I’ve taken up residence with a local family unit and become a participant in your public schooling system in hopes of better understanding human culture, and have been able to pick up on some of your social and linguistic practices through observing events, such as games of sportsball, and hearing that the clear liquid you imbibe is in fact “wooder” and not “water” as I previously believed.

However, there is one of your annual societal festivities that continues to perplex me, as the concept is so foreign to any custom that exists on my homeworld: Valentine’s Day. It seems that you select one day every February to express your adoration of your loved ones, and choose to do so with chocolates and flowers. May I inquire why? Why do you have entire industries devoted to the production of millions of anatomically incorrect heart-shaped chalk candies made only for one day? What’s the real worth of these material goods if they go on 50% discount less than 24 hours later, much to the joy of your single people?

On my homeworld, one day is five of your earth days. A hundred of our days are a year. Since the dawn of our society, we’ve devoted all except one day annually to those we love. We write sonnets likening their spirits to our three fiery red suns and compose songs likening their beauty to that of our seven moons. On the sole day we deviate from this pattern, we behave much as you humans do towards each other regularly. We’re more distant and removed, simply going through the motions of the day without taking time to recognize and appreciate one another. On this day, our main focus becomes an afterthought, just as your usual afterthoughts become your focus on your planet’s Valentine’s Day. Though this ritual pains us, we return from it with a greater appreciation for those we love, and vow never to fall into a pattern of overlooking them. We have no need for cards or oversized stuffed bears; we love and are loved through our actions alone with the expression (and occasional withholding) of our truest, deepest feelings.  
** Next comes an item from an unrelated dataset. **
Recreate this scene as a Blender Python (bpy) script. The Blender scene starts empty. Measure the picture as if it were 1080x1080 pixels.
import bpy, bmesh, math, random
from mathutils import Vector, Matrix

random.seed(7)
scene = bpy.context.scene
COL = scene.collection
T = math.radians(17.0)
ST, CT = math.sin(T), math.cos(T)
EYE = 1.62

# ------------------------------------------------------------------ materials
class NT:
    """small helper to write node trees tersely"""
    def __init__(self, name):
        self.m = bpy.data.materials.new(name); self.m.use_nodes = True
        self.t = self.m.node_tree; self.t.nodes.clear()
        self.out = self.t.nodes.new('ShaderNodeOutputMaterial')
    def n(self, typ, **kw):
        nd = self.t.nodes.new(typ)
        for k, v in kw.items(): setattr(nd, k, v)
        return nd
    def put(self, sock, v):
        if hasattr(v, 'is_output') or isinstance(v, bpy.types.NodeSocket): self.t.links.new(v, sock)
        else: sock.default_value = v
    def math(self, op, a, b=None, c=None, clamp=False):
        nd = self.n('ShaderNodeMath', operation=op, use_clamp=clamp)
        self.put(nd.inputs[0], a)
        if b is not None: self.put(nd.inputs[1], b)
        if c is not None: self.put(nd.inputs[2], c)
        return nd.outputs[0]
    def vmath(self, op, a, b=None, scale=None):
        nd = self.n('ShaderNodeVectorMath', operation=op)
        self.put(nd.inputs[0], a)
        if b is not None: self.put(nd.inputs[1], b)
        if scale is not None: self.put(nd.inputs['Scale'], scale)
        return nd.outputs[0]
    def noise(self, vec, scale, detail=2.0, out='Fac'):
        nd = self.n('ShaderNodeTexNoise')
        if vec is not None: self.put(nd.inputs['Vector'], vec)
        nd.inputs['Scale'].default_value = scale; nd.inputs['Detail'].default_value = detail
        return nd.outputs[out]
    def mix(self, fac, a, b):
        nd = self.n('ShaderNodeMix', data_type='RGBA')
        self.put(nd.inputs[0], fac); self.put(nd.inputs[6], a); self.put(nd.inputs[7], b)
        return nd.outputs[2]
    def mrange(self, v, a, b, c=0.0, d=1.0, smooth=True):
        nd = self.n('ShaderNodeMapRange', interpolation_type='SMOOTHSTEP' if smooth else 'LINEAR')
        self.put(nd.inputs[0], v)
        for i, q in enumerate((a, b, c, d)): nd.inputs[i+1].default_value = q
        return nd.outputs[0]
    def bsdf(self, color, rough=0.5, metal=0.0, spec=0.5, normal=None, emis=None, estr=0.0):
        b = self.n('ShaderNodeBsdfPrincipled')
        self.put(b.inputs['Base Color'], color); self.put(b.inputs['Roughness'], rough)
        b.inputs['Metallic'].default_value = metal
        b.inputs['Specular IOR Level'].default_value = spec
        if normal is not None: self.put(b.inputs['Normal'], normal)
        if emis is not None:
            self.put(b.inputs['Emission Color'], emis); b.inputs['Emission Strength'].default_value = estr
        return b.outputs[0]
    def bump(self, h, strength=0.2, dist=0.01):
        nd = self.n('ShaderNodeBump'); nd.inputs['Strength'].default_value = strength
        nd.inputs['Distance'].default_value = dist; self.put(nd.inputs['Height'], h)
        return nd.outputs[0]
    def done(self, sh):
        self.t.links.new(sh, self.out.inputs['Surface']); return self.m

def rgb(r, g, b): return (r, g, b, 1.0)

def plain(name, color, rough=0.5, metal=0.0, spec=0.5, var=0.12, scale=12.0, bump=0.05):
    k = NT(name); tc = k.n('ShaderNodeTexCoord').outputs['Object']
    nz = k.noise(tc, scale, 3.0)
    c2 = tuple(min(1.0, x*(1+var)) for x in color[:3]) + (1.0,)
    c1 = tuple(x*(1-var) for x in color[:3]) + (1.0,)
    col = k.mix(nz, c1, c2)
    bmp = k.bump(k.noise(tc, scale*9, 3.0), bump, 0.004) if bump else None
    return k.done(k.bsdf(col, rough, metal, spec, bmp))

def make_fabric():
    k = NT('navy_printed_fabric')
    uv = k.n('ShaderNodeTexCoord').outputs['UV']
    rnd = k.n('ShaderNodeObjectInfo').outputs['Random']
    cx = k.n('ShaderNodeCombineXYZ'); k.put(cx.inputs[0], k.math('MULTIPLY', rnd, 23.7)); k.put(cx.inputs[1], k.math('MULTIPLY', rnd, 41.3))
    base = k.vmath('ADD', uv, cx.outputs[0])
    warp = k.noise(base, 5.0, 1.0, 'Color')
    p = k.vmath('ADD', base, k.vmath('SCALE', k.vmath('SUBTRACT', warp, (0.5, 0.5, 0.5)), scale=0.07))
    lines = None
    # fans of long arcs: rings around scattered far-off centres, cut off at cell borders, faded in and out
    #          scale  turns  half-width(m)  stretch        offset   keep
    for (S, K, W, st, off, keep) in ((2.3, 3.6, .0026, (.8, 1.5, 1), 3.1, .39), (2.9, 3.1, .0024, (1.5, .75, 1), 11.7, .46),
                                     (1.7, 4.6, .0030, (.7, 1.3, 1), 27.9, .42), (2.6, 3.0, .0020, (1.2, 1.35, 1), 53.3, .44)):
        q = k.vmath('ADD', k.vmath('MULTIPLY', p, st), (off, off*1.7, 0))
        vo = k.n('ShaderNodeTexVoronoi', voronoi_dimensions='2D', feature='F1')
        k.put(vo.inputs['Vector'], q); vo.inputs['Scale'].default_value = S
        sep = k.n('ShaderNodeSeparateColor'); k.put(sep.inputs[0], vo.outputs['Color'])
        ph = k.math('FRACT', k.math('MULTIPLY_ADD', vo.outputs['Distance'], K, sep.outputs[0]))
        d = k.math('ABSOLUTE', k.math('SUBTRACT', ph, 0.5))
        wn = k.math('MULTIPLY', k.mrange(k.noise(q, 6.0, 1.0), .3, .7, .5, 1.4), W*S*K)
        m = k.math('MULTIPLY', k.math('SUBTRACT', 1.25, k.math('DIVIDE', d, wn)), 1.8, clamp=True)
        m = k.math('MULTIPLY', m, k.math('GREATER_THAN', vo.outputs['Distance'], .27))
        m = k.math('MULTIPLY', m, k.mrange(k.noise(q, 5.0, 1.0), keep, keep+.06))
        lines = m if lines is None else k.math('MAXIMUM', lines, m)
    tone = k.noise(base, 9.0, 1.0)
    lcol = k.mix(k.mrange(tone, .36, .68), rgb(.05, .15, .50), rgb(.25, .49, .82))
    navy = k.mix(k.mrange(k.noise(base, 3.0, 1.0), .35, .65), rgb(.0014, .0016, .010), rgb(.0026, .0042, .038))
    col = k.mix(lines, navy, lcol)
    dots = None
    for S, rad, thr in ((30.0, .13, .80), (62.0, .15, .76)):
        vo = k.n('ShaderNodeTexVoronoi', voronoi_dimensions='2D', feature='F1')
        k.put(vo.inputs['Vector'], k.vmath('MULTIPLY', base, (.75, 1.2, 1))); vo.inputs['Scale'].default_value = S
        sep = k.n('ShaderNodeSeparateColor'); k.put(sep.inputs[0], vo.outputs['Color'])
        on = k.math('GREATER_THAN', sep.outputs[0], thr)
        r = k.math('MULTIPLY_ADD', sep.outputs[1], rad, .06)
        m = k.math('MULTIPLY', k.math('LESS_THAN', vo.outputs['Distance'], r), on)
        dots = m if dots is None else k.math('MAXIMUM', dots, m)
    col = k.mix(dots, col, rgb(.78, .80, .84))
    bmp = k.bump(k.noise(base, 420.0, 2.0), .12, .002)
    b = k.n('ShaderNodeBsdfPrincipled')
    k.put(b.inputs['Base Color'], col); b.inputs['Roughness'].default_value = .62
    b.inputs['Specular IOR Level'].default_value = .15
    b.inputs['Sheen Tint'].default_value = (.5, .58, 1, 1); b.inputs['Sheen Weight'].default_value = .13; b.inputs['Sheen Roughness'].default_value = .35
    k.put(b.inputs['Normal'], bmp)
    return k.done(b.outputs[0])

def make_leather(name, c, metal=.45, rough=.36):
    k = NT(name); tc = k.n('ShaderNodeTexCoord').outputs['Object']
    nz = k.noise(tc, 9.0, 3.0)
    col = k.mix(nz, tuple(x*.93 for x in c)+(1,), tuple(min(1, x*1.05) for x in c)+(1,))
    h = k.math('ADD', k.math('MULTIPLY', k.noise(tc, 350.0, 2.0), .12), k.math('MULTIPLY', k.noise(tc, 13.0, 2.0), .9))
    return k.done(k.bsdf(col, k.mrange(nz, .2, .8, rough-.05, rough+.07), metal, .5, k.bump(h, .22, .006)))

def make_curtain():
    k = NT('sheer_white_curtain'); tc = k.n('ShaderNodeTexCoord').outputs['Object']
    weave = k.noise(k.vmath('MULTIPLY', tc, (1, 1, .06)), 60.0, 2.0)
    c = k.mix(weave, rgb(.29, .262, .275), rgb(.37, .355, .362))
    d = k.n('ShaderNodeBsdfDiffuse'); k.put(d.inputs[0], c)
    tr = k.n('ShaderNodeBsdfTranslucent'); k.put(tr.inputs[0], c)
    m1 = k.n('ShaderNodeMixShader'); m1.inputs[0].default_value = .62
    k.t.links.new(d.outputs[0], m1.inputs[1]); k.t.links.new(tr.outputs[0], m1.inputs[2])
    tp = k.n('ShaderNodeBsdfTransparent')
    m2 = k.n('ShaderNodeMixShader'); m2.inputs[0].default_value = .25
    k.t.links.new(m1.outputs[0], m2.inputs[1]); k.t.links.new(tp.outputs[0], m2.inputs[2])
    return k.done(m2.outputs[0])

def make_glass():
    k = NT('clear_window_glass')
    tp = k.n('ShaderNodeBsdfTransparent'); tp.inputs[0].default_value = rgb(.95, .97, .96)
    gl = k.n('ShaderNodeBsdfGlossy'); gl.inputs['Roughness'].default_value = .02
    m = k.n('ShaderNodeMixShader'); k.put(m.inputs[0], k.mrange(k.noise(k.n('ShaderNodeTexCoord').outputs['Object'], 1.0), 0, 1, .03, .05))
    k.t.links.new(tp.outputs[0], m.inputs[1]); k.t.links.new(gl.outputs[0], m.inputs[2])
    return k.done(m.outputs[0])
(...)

My point, dear humans, is that you can’t fully appreciate what you have until it’s gone.  I’m not writing in hopes of changing the traditions your species has established, but I suggest that you make a continual conscious effort to show your love for each other each day, whether you do so through kind words or flowers or other means. Whatever you choose to do, just please stop eating those chalk candies. My extensive research has indicated that they are not in fact suitable for consumption, be it by humans or any other species.